The Michigan coach’s last five-star prospect was Saint John (Ind.) Lake Central small forward Glenn Robinson III, who was the 17th overall player in the 2012 class. Even Trey Burke from the 2011 class and Mortiz Wagner from 2015 were just four-star prospects. Or, how about having the guts to bring in Division III transfer Duncan Robinson and allow him to play a pivotal role throughout his Michigan tenure? It’s monumental, but Izzo gets more from the start.

(Photo by Andy Lyons / Gerry Images)

Michigan State’s 2016 class consisted of two five-stars in Miles Bridges (No. 12) and Joshua Langford (No. 19). Izzo also added highly-ranked four-star prospects Cassius Winston (No. 31) and Nick Ward (No. 42). Jaren Jackson, a five-star rated No. 8 in the nation, was added in the 2017 class.

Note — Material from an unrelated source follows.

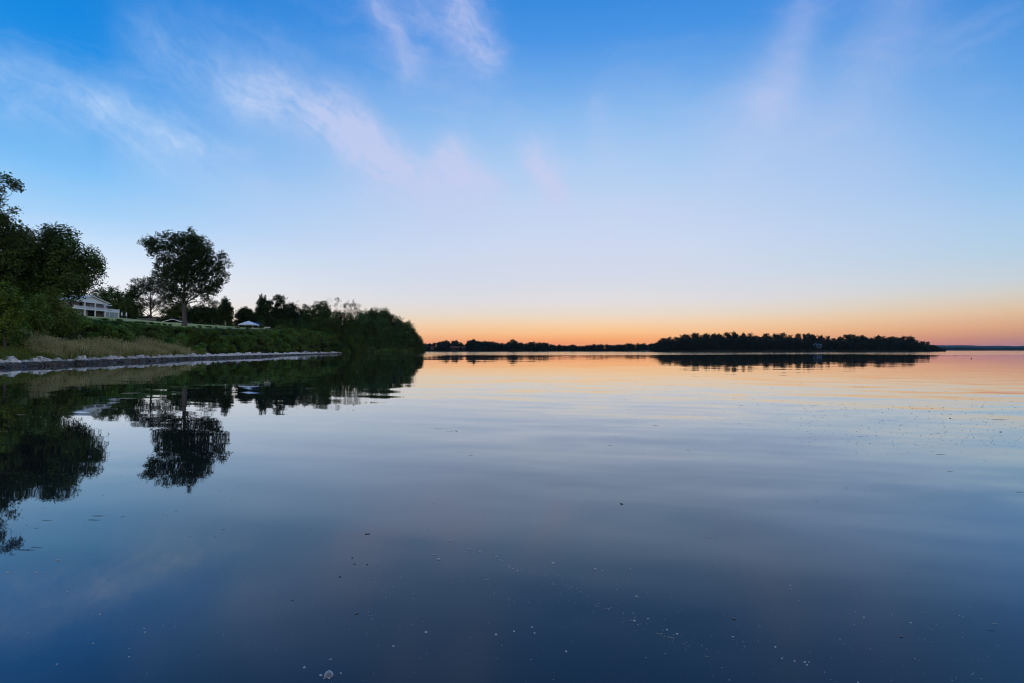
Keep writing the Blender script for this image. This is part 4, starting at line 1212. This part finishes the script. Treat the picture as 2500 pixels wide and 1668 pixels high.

Even though Beilein does more with less, Izzo is more vigorous on the recruiting trail. He is able to bring in top 10 prospects on an annual basis. But, recruiting is not always all about stars, rankings, and projects – it’s about finding the diamond the rough.

Beilein has managed to find college stars in multiple lower-rated prospects, including former two-star shooting guard Muhammad-Ali Abdur-Rahkman, three-star point guard Spike Albrecht, three-star Tim Hardaway Jr., three-star small forward Zack Novak and three-star guard Stuart Douglass.

For reasons known and unknown, Izzo has the leg up in recruiting. He is able to constantly bring in the top players in the state of Michigan, along with multiple top 50 recruits in virtually every class. He is unstoppable when bringing players into the fold.

When looking at high school athletes, being guaranteed a successful collegiate career in terms of wins and losses and championships is imperative. Izzo, with a much longer track record of success, has used the National Championship, Final Four appearances and Big Ten accolades to set himself apart – as any expert recruiter would do.

Beilein has never brought the top player in the state of Michigan to his university. Izzo has done it six times since 2007.

Izzo is clearly a superior recruiter, but development is where it gets alluring.


Izzo has had 18 total players drafted and nine first-round picks, of which one was in the top 10. Eight Beilein players have been selected in the NBA Draft, six of them have gone in the first round and two of those six in the top 10.

Before jumping to conclusions, remember Izzo has coached Michigan State for 23 years and Beilein has been at Michigan for just 11 years.

While Izzo may have developed a player like Draymond Green into the player that he is, Beilein has done more. Players that were never supposed to be first-round picks turned into top selections like Tim Hardaway Jr. (No. 24) in 2013, Mitch McGary (No. 21) in 2014, Nik Stauskas (No. 8) in 2014, Caris LeVert (No. 20) in 2016 and D.J. Wilson (No. 17) in 2017. None of those players were expected to be first-round talent out of high school.

Players expected to go in the first round before being coached by Izzo include Mateen Cleaves, Jason Richardson, Zach Randolph and Gary Harris. Nobody ever envisioned Beilein to put a handful of players into the first round.

Beilein has clearly done more with less. Izzo inherited talent but only truly developed a few players.

Building a Culture

In a survey from CBS Sports in 2017, Beilein was voted the cleanest coach in the NCAA when 100 other coaches were asked. Beilein merited 26.6 percent of the votes. Izzo was tied for sixth place with 4.8 percent.

“John Beilein is a by-the-book, letter-of-the-law guy,” a fellow NCAA coach told CBS Sports. “LETTER-OF-THE-LAW. You get two hours to work out guys for the week. If he works out a kid and, say, they go one hour and one minute, he’s going to start the next time with 59 minutes on the lock and go 59 minutes. That’s the truth.”

ESPN’s Outside the Lines published an investigation into the Michigan State athletic department on Feb. 1, 2018. One of the findings included Spartans basketball star Travis Walton, who won Big Ten Defensive Player of the Year in 2009. While on Izzo’s staff as an undergraduate assistant in 2010, he allegedly punched a woman at a bar. He was allowed to travel with the team even after being arrested.

During the same month, Walton and two Michigan State players were accused of sexually assaulting a Michigan State female student. Four months later, Michigan State’s Adreian Payne and Keith Appling were accused of sexually assaulting a female during a game of miniature basketball. No charges were filed.

According to Yahoo! Sports’ Pat Forde and Pete Thamel’s report, an agent during the 2016-17 season paid for a meal for the family without Bridges’ knowledge. The dinner was $40. With Izzo at the helm, Michigan State self-reported the violation and declared Bridges ineligible.

(Photo by Getty Images)

“If people are committing felony crimes in our business, then get them the heck out of our business,” Beilein said Oct. 4. “If that’s what’s happening.”

While it has not been proven if Izzo knew of the alleged sexual assaults or the agent paying for Bridges’ dinner, the program is in the middle of a scandal. Beilein, on the other hand, is clean.

“I take a couple showers a day too, so that keeps me nice and clean,” the Michigan coach stated.

The Verdict

Beilein might take down Izzo in a few important categories to players attempting to make it to the NBA and the overall culture of his program, but success will always keep Izzo at a higher overall coaching pedigree.